The Associated General Contractors of America (AGC) today released its fifth Construction Inflation Alert, warning owners, budget-setters and contractors to expect larger materials- and labor-cost increases in 2008 than they have experienced in the past 12 months.
 
"Nonresidential construction has had a banner year so far in 2007, and we've seen spending on nearly every segment increase compared to 2006, despite the plunge in homebuilding," said AGC Chief Economist Kenneth Simonson. "The materials cost surges that plagued the industry in 2004-2006 have slowed dramatically, and labor remains available in most markets.
 
Simonson warned that many observers expect that the end of the calm is coming soon. "The worsening slide in homebuilding and turmoil in the credit markets threaten some types of nonresidential construction. At the same time, some materials costs are beginning to turn up again, and labor costs have started to accelerate," he continued.
 
The cumulative increase in the producer price index (PPI) for construction inputs since December 2003 (28 percent through August 2007) remains more than double the 13 percent increase in the most common measure of overall inflation, the consumer price index (CPI) for all urban consumers.
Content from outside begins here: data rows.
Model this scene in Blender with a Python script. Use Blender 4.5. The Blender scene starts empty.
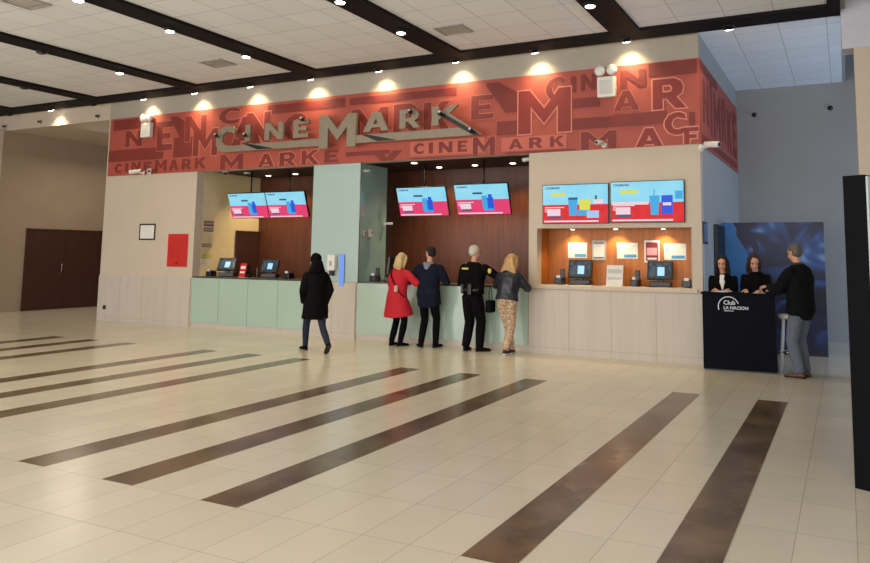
import bpy, bmesh, math, random
from mathutils import Vector, Matrix, noise
R_ = math.radians
random.seed(7)
scene = bpy.context.scene
COL = scene.collection

# ------------------------------------------------------------------ camera
cam_d = bpy.data.cameras.new('camera'); cam = bpy.data.objects.new('camera', cam_d); COL.objects.link(cam)
FPX, PCX, PCY = 733.685, 485.383, 177.543
cr = Vector((0.89852803, 0.43879181, 0.0104464)); cu = Vector((0.03656739, -0.09855551, 0.99445947)); cf = Vector((-0.43739022, 0.89316771, 0.10460036))
cam.matrix_world = Matrix(((cr.x, cu.x, -cf.x, 0), (cr.y, cu.y, -cf.y, 0), (cr.z, cu.z, -cf.z, 1.6), (0, 0, 0, 1)))
cam_d.sensor_width = 36; cam_d.sensor_fit = 'HORIZONTAL'; cam_d.lens = FPX / 870 * 36
cam_d.shift_x = (435 - PCX) / 870; cam_d.shift_y = (PCY - 281.5) / 870
cam_d.clip_start = 0.05; cam_d.clip_end = 200
scene.camera = cam

# ------------------------------------------------------------------ light
vs = scene.view_settings
vs.view_transform = 'Standard'; vs.look = 'None'; vs.gamma = 1; vs.use_curve_mapping = False
vs.exposure = 0.0
w = bpy.data.worlds.new('world'); scene.world = w; w.use_nodes = True
w.node_tree.nodes['Background'].inputs[0].default_value = (0.75, 0.78, 0.85, 1)
w.node_tree.nodes['Background'].inputs[1].default_value = 0.15
def area(name, loc, rot, sx, sy, power, col):
    l = bpy.data.lights.new(name, 'AREA'); l.shape = 'RECTANGLE'; l.size = sx; l.size_y = sy; l.energy = power; l.color = col
    o = bpy.data.objects.new(name, l); COL.objects.link(o); o.location = loc; o.rotation_euler = rot; return o
# broad fill light added behind the camera, tilted up towards the ceiling
area('rear_fill', (-7, -5.5, 2.2), (R_(102), 0, 0), 24, 4.2, 1780, (1.0, 0.965, 0.95))
# soft overhead fill added out of view, standing in for unseen hall lamps
area('overhead_fill', (-7, 0.5, 4.85), (0, 0, 0), 20, 5, 290, (1.0, 0.93, 0.82))
# unseen cool area light added at the right, standing in for assumed passage daylight
area('assumed_passage_fill', (4.4, 13.6, 1.25), (0, R_(90), 0), 2.3, 3.6, 210, (0.45, 0.66, 1.0))
# unseen area light added to brighten the corridor wall left of the office
area('corridor_fill', (-17.6, 13.4, 4.6), (0, R_(-15), 0), 1.6, 2.4, 75, (1.0, 0.86, 0.72))
SPOT_W = 95
scene.cycles.use_denoising = True
scene.cycles.max_bounces = 8

# ------------------------------------------------------------------ materials
MATS = {}
def lin(c):
    return tuple(((v / 255) / 12.92 if v / 255 <= 0.04045 else ((v / 255 + 0.055) / 1.055) ** 2.4) for v in c)
def mat(name, rgb, rough=0.6, metal=0.0, var=0.0, scale=8.0, bump=0.0, stretch=(1, 1, 1), emit=0, rgb2=None, spec=0.5, alpha=1.0, trans=0.0, coat=0.0, detail=4):
    if name in MATS: return MATS[name]
    m = bpy.data.materials.new(name); MATS[name] = m; m.use_nodes = True
    nt = m.node_tree; N = nt.nodes; L = nt.links; b = N['Principled BSDF']
    c = lin(rgb)
    b.inputs['Roughness'].default_value = rough; b.inputs['Metallic'].default_value = metal
    b.inputs['Specular IOR Level'].default_value = spec; b.inputs['Alpha'].default_value = alpha
    b.inputs['Transmission Weight'].default_value = trans; b.inputs['Coat Weight'].default_value = coat
    tc = N.new('ShaderNodeTexCoord'); mp = N.new('ShaderNodeMapping'); nz = N.new('ShaderNodeTexNoise')
    L.new(tc.outputs['Object'], mp.inputs[0]); mp.inputs['Scale'].default_value = stretch; L.new(mp.outputs[0], nz.inputs[0])
    nz.inputs['Scale'].default_value = scale; nz.inputs['Detail'].default_value = detail
    r = N.new('ShaderNodeValToRGB'); r.color_ramp.elements[0].position = 0.35; r.color_ramp.elements[1].position = 0.65
    c2 = lin(rgb2) if rgb2 else tuple(v * (1 - var) for v in c)
    r.color_ramp.elements[0].color = (*c2, 1); r.color_ramp.elements[1].color = (*c, 1)
    L.new(nz.outputs[0], r.inputs[0])
    if name.startswith('screen_'): b.inputs['Base Color'].default_value = (.01, .01, .012, 1); b.inputs['Specular IOR Level'].default_value = .08
    else: L.new(r.outputs[0], b.inputs['Base Color'])
    if emit:
        L.new(r.outputs[0], b.inputs['Emission Color']); b.inputs['Emission Strength'].default_value = emit
    if bump:
        bp = N.new('ShaderNodeBump'); bp.inputs['Strength'].default_value = bump; bp.inputs['Distance'].default_value = 0.01
        L.new(nz.outputs[0], bp.inputs['Height']); L.new(bp.outputs[0], b.inputs['Normal'])
    return m
def grid_mat(name, rgb, grout, px, py, ox, oy, gw, rough, var, mottle=0.06, bump=0.15, coat=0.0, spec=0.5, warm=None):
    """tiles on a world aligned grid: pitch px, py; grout width gw"""
    m = bpy.data.materials.new(name); MATS[name] = m; m.use_nodes = True
    nt = m.node_tree; N = nt.nodes; L = nt.links; b = N['Principled BSDF']
    tc = N.new('ShaderNodeTexCoord'); sp = N.new('ShaderNodeSeparateXYZ'); L.new(tc.outputs['Object'], sp.inputs[0])
    def mth(op, a, bb=None):
        n = N.new('ShaderNodeMath'); n.operation = op
        for i, v in enumerate((a, bb)):
            if v is None: continue
            if isinstance(v, (int, float)): n.inputs[i].default_value = v
            else: L.new(v, n.inputs[i])
        return n.outputs[0]
    def axis(o, off, p):
        s = mth('DIVIDE', mth('SUBTRACT', o, off), p); fl = mth('FLOOR', s); fr = mth('SUBTRACT', s, fl)
        d = mth('MULTIPLY', mth('MINIMUM', fr, mth('SUBTRACT', 1.0, fr)), p)
        return fl, d
    fx, dx = axis(sp.outputs[0], ox, px); fy, dy = axis(sp.outputs[1], oy, py)
    g = mth('LESS_THAN', mth('MINIMUM', dx, dy), gw / 2)
    cb = N.new('ShaderNodeCombineXYZ'); L.new(fx, cb.inputs[0]); L.new(fy, cb.inputs[1])
    wn = N.new('ShaderNodeTexWhiteNoise'); wn.noise_dimensions = '2D'; L.new(cb.outputs[0], wn.inputs['Vector'])
    nz = N.new('ShaderNodeTexNoise'); nz.inputs['Scale'].default_value = 3.5; nz.inputs['Detail'].default_value = 6; L.new(tc.outputs['Object'], nz.inputs['Vector'])
    v = mth('ADD', mth('MULTIPLY', mth('SUBTRACT', wn.outputs[0], 0.5), var), mth('MULTIPLY', mth('SUBTRACT', nz.outputs[0], 0.5), mottle * 2))
    v = mth('ADD', v, 1.0)
    cm = N.new('ShaderNodeVectorMath'); cm.operation = 'SCALE'; cm.inputs[0].default_value = lin(rgb); L.new(v, cm.inputs['Scale'])
    mx = N.new('ShaderNodeMix'); mx.data_type = 'RGBA'; L.new(g, mx.inputs[0]); L.new(cm.outputs[0], mx.inputs[6]); mx.inputs[7].default_value = (*lin(grout), 1)
    L.new(mx.outputs[2], b.inputs['Base Color'])
    b.inputs['Roughness'].default_value = rough; b.inputs['Coat Weight'].default_value = coat; b.inputs['Specular IOR Level'].default_value = spec
    if bump:
        bp = N.new('ShaderNodeBump'); bp.inputs['Strength'].default_value = bump; bp.inputs['Distance'].default_value = 0.004; bp.invert = True
        L.new(g, bp.inputs['Height']); L.new(bp.outputs[0], b.inputs['Normal'])
    return m

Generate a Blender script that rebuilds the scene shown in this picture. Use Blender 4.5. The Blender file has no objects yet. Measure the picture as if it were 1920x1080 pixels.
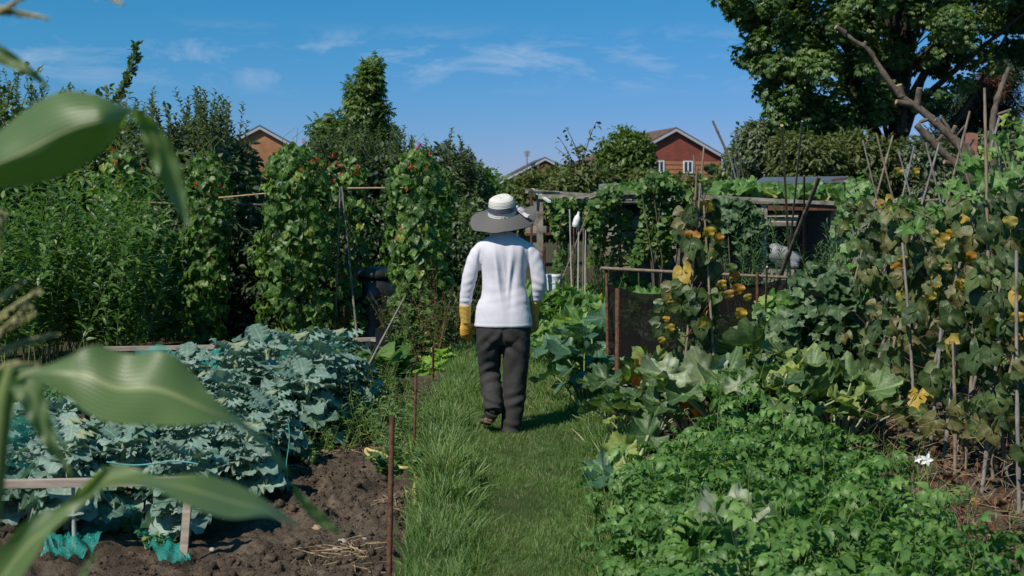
import bpy, bmesh, math, random
import numpy as np
from mathutils import Vector, Matrix

random.seed(7)
RN = np.random.default_rng(11)
SC = bpy.context.scene
COL = SC.collection

# ------------------------------------------------------------------ camera, sky, sun, exposure
F, H, HY = 2400.0, 1.5, 400.0          # focal length in photo pixels, eye height, horizon row
cam_d = bpy.data.cameras.new('camera')
cam = bpy.data.objects.new('camera', cam_d)
COL.objects.link(cam)
cam.location = (0, 0, H)
cam.rotation_euler = (math.radians(90), 0, 0)
cam_d.sensor_width = 36.0
cam_d.lens = 45.0
cam_d.shift_y = -140.0 / 1920.0
cam_d.clip_start = 0.05
cam_d.clip_end = 2000
cam_d.dof.use_dof = True
cam_d.dof.focus_distance = 8.6
cam_d.dof.aperture_fstop = 5.6
SC.camera = cam

SUN_AZ = math.radians(-140)            # direction towards the sun, clockwise from +Y
SUN_EL = math.radians(48)
world = bpy.data.worlds.new('World')
SC.world = world
world.use_nodes = True
nt = world.node_tree
nt.nodes.clear()
w_out = nt.nodes.new('ShaderNodeOutputWorld')
w_bg = nt.nodes.new('ShaderNodeBackground')
w_sky = nt.nodes.new('ShaderNodeTexSky')
w_sky.sky_type = 'NISHITA'
w_sky.sun_disc = False
w_sky.sun_elevation = SUN_EL
w_sky.sun_rotation = SUN_AZ
w_sky.altitude = 100
w_sky.air_density = 1.0
w_sky.dust_density = 0.15
w_sky.ozone_density = 2.5
w_bg.inputs['Strength'].default_value = 0.085
# thin wisps of cirrus low over the horizon, laid out by direction
tc = nt.nodes.new('ShaderNodeTexCoord')
mp = nt.nodes.new('ShaderNodeMapping')
mp.inputs['Rotation'].default_value = (0, math.radians(-12), 0)
mp.inputs['Scale'].default_value = (13, 5, 40)
mp.inputs['Location'].default_value = (1.3, 0.0, 2.15)
nz = nt.nodes.new('ShaderNodeTexNoise')
nz.inputs['Scale'].default_value = 1.0
nz.inputs['Detail'].default_value = 9
nz.inputs['Roughness'].default_value = 0.62
nz.inputs['Distortion'].default_value = 0.5
rp = nt.nodes.new('ShaderNodeValToRGB')
rp.color_ramp.elements[0].position = 0.49
rp.color_ramp.elements[1].position = 0.80
sep = nt.nodes.new('ShaderNodeSeparateXYZ')
band = nt.nodes.new('ShaderNodeMapRange')
band.interpolation_type = 'SMOOTHSTEP'
band.inputs['From Min'].default_value = 0.085
band.inputs['From Max'].default_value = 0.115
band2 = nt.nodes.new('ShaderNodeMapRange')
band2.interpolation_type = 'SMOOTHSTEP'
band2.inputs['From Min'].default_value = 0.150
band2.inputs['From Max'].default_value = 0.125
mul = nt.nodes.new('ShaderNodeMath'); mul.operation = 'MULTIPLY'
mul2 = nt.nodes.new('ShaderNodeMath'); mul2.operation = 'MULTIPLY'
mul3 = nt.nodes.new('ShaderNodeMath'); mul3.operation = 'MULTIPLY'
mul3.inputs[1].default_value = 0.5
mixc = nt.nodes.new('ShaderNodeMix'); mixc.data_type = 'RGBA'
mixc.inputs['B'].default_value = (8.0, 8.6, 9.6, 1)
hs = nt.nodes.new('ShaderNodeHueSaturation')
hs.inputs['Saturation'].default_value = 1.0
L = nt.links.new
L(tc.outputs['Generated'], mp.inputs['Vector'])
L(mp.outputs['Vector'], nz.inputs['Vector'])
L(nz.outputs['Fac'], rp.inputs['Fac'])
L(tc.outputs['Generated'], sep.inputs[0])
L(sep.outputs['Z'], band.inputs['Value'])
L(sep.outputs['Z'], band2.inputs['Value'])
L(band.outputs[0], mul.inputs[0]); L(band2.outputs[0], mul.inputs[1])
L(rp.outputs['Color'], mul2.inputs[0]); L(mul.outputs[0], mul2.inputs[1])
L(mul2.outputs[0], mul3.inputs[0])
L(w_sky.outputs['Color'], hs.inputs['Color'])
# deep polarised blue: grade of the sky's own colour, channel by channel
def wm(op, a, b):
    x = nt.nodes.new('ShaderNodeMath'); x.operation = op
    for i, v in enumerate((a, b)):
        if isinstance(v, (int, float)): x.inputs[i].default_value = v
        else: L(v, x.inputs[i])
    return x.outputs[0]
sc_ = nt.nodes.new('ShaderNodeSeparateColor'); L(hs.outputs['Color'], sc_.inputs[0])
cc_ = nt.nodes.new('ShaderNodeCombineColor')
S0 = 0.085
gg = wm('MULTIPLY', wm('POWER', wm('MULTIPLY', sc_.outputs['Green'], S0), 0.65), 0.52 / S0)
rr_ = wm('MULTIPLY', wm('POWER', wm('MULTIPLY', sc_.outputs['Red'], S0), 1.92), 0.76 / S0)
L(wm('MINIMUM', rr_, wm('MULTIPLY', gg, 0.8)), cc_.inputs[0]); L(gg, cc_.inputs[1])
L(wm('MULTIPLY', sc_.outputs['Blue'], 1.05), cc_.inputs[2])
L(cc_.outputs[0], mixc.inputs['A'])
L(mul3.outputs[0], mixc.inputs['Factor'])
L(mixc.outputs['Result'], w_bg.inputs['Color'])
L(w_bg.outputs[0], w_out.inputs['Surface'])

sun_d = bpy.data.lights.new('sun', 'SUN')
sun = bpy.data.objects.new('sun', sun_d)
COL.objects.link(sun)
sun_d.energy = 4.9
sun_d.angle = math.radians(0.53)
sun_d.color = (1.0, 0.93, 0.80)
sdir = Vector((math.sin(SUN_AZ) * math.cos(SUN_EL), math.cos(SUN_AZ) * math.cos(SUN_EL), math.sin(SUN_EL)))
sun.rotation_euler = sdir.to_track_quat('Z', 'Y').to_euler()

SC.view_settings.view_transform = 'Standard'
SC.view_settings.look = 'None'
SC.view_settings.gamma = 1
SC.view_settings.use_curve_mapping = False
SC.view_settings.exposure = 0.0
SC.cycles.use_denoising = True
SC.cycles.max_bounces = 8
SC.cycles.transparent_max_bounces = 24
SC.cycles.diffuse_bounces = 3
SC.cycles.glossy_bounces = 2
SC.cycles.transmission_bounces = 4

# ------------------------------------------------------------------ helpers: placing
def P(px, py, Y):
    return np.array([(px - 960) * Y / F, Y, H - (py - HY) * Y / F])
def GY(py):
    return F * H / (py - HY)
def GP(px, py):
    Y = GY(py)
    return np.array([(px - 960) * Y / F, Y, 0.0])

def nrm(a):
    return a / np.maximum(np.linalg.norm(a, axis=-1, keepdims=True), 1e-9)
def rvec(n):
    return nrm(RN.normal(size=(n, 3)))
def uni(a, b, n=None):
    return RN.uniform(a, b, n)

# ------------------------------------------------------------------ helpers: scene tree
def link(o, parent=None):
    COL.objects.link(o)
    if parent: o.parent = parent
    return o
def tag(o, label, cat, group=None, kind=None):
    if label: o['label'] = label
    if cat: o['category'] = cat
    if group: o['group'] = group
    if kind: o['kind'] = kind
    return o
def thing(name, label, cat, loc=(0, 0, 0), rz=0.0, group=None):
    o = bpy.data.objects.new(name, None)
    o.empty_display_size = 0.1
    o.location = [float(x) for x in loc]
    o.rotation_euler = (0, 0, rz)
    COL.objects.link(o)
    return tag(o, label, cat, group)
def dup(root, loc, rz=0.0, s=1.0, label=None, group=None):
    def cp(o, parent):
        c = o.copy()
        COL.objects.link(c)
        c.parent = parent
        for ch in o.children: cp(ch, c)
        return c
    r = cp(root, None)
    r.location = [float(x) for x in loc]
    r.rotation_euler = (0, 0, float(rz))
    r.scale = (s, s, s) if not isinstance(s, (tuple, list)) else s
    if label: r['label'] = label
    if group: r['group'] = group
    return r
def place(root, loc, rz=0.0, s=1.0, label=None, group=None):
    root.location = [float(x) for x in loc]
    root.rotation_euler = (0, 0, float(rz))
    root.scale = (s, s, s) if not isinstance(s, (tuple, list)) else s
    if label: root['label'] = label
    if group: root['group'] = group
    return root
def woff(p):
    o = np.zeros(3)
    while p is not None:
        o = o + np.array(p.location); p = p.parent
    return o

class Geo:
    """collects vertices, faces and a per vertex (u, v, random) leaf coordinate for ONE mesh"""
    def __init__(s):
        s.v, s.c, s.f, s.fm, s.n = [], [], [], [], 0
    def add(s, V, faces, C=None, mat=0):
        V = np.asarray(V, float).reshape(-1, 3)
        if C is None: C = np.tile([0.5, 0.0, 0.5], (len(V), 1))
        s.v.append(V); s.c.append(np.asarray(C, float).reshape(-1, 3))
        if isinstance(faces, np.ndarray): faces = [faces]
        for fa in faces:
            fa = np.asarray(fa, int)
            if len(fa) == 0: continue
            s.f.append(fa + s.n); s.fm.append(np.full(len(fa), mat))
        s.n += len(V)
    def build(s, name, mats, parent=None, smooth=True, local=False, recentre=True):
        V = np.concatenate(s.v); C = np.concatenate(s.c); org = None
        if parent is not None and not local: V = V - woff(parent)
        if parent is None and recentre:
            org = np.array([V[:, 0].mean(), V[:, 1].mean(), V[:, 2].min()]); V = V - org
        me = bpy.data.meshes.new(name)
        lt = np.concatenate([np.full(len(f), f.shape[1]) for f in s.f])
        lv = np.concatenate([f.ravel() for f in s.f])
        me.vertices.add(len(V)); me.vertices.foreach_set('co', V.astype(np.float32).ravel())
        me.loops.add(len(lv)); me.loops.foreach_set('vertex_index', lv.astype(np.int32))
        me.polygons.add(len(lt))
        ls = np.concatenate([[0], np.cumsum(lt)[:-1]])
        me.polygons.foreach_set('loop_start', ls.astype(np.int32))
        me.polygons.foreach_set('material_index', np.concatenate(s.fm).astype(np.int32))
        me.polygons.foreach_set('use_smooth', np.full(len(lt), bool(smooth)))
        me.update(calc_edges=True)
        a = me.attributes.new('lc', 'FLOAT_VECTOR', 'POINT')
        a.data.foreach_set('vector', C.astype(np.float32).ravel())
        for m in (mats if isinstance(mats, (list, tuple)) else [mats]): me.materials.append(m)
        o = bpy.data.objects.new(name, me)
        if org is not None: o.location = [float(x) for x in org]
        return link(o, parent)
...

Labor costs, in contrast, have risen at similar rates for construction and the private sector as a whole.
 
The cumulative difference matters because the estimates for many projects now being bid, especially public facilities, were prepared in 2003-2005 under the assumption that construction costs would escalate at the same rate as the CPI. That divergence explains why some projects are being canceled, delayed or redesigned.
 
"The housing meltdown and the more recent credit market turmoil do have some spillover effects on nonresidential construction," noted Simonson. "Retail, suburban office and local government construction are especially affected by the drop in homebuilding, home sales and property values, respectively. Tighter lending standards and financial-firm layoffs will trim construction of offices and other income-producing properties, such as hotels and warehouses."
 
Meanwhile, the nonresidential industry has benefited from greater availability of specialty trade workers who have lately shifted from residential work. "But wages have begun rising more steeply for specialty trade contractors, suggesting that the number of workers suitable to switch is close to exhaustion,” Simonson added. “In the next several months, the rate of wage increases is likely to reach 5 percent to 5.5 percent, up from a recent 4.5 percent gain."
 
Labor costs are likely to accelerate further as well if residential building begins to draw back specialty trade contractors in late 2008. "Construction wages could go up 5 percent to 6 percent annually for several years beginning in late 2008," suggested Simonson.
 
For the first time, the Construction Inflation Alert shows the cumulative price change since December 2003 and trends in construction wages. The report also offers a sampling of comments on credit market turmoil and examines the trends in construction activity, materials and labor costs over the past several years.